What is expected: Return, unaltered, every line from the beginning of the material below up to and including the one with "from mathutils import Vector, Matrix".
- - - - -
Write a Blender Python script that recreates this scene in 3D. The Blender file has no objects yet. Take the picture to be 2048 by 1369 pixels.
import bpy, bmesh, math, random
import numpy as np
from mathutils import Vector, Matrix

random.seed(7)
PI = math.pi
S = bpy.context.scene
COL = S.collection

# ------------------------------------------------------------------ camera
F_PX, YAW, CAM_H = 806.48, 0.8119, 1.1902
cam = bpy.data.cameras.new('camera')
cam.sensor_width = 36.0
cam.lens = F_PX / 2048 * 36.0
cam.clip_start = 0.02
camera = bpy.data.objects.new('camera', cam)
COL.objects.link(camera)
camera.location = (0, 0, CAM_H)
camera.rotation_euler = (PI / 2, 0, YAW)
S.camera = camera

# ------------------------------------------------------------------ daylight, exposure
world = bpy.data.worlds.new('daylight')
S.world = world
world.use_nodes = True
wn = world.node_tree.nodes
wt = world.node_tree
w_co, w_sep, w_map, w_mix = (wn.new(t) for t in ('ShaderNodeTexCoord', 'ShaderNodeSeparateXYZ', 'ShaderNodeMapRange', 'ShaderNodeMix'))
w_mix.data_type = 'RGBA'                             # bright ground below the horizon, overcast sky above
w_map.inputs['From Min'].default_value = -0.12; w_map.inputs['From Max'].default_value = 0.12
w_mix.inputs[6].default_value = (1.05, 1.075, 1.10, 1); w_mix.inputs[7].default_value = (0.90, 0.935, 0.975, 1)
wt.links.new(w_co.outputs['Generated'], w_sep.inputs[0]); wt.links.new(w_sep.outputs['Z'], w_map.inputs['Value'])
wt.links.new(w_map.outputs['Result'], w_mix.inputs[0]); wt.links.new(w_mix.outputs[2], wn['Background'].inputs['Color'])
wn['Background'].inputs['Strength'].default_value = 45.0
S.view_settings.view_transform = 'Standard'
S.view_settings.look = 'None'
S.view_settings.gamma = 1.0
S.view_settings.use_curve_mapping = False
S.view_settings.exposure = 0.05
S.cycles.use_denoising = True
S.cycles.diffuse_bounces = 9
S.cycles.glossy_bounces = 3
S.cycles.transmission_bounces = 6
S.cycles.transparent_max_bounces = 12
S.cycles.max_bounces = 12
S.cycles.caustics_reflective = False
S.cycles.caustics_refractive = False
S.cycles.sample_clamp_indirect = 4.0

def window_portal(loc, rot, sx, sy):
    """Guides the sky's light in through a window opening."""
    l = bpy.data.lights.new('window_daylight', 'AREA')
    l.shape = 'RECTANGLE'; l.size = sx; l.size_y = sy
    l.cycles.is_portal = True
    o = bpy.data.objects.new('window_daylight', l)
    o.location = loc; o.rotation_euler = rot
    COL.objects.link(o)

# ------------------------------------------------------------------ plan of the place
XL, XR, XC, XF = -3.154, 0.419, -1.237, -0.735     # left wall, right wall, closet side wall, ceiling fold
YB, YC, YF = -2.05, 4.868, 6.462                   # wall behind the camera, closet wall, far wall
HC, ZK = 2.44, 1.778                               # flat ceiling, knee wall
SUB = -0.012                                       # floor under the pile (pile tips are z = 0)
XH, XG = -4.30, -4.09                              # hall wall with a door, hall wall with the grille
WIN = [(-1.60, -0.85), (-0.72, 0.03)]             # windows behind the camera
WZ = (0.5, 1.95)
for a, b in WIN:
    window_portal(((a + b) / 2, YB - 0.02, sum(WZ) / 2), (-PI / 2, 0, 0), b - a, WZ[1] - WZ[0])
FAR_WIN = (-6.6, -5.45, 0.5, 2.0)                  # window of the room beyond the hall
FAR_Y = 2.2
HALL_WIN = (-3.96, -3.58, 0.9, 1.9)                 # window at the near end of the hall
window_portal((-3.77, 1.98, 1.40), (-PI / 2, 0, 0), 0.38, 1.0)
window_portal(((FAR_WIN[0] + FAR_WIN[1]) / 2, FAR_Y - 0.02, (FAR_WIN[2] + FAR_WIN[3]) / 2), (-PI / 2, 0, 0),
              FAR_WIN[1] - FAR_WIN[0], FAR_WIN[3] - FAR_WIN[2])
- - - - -
Response:
Write a Blender Python script that recreates this scene in 3D. The Blender file has no objects yet. Take the picture to be 2048 by 1369 pixels.
import bpy, bmesh, math, random
import numpy as np
from mathutils import Vector, Matrix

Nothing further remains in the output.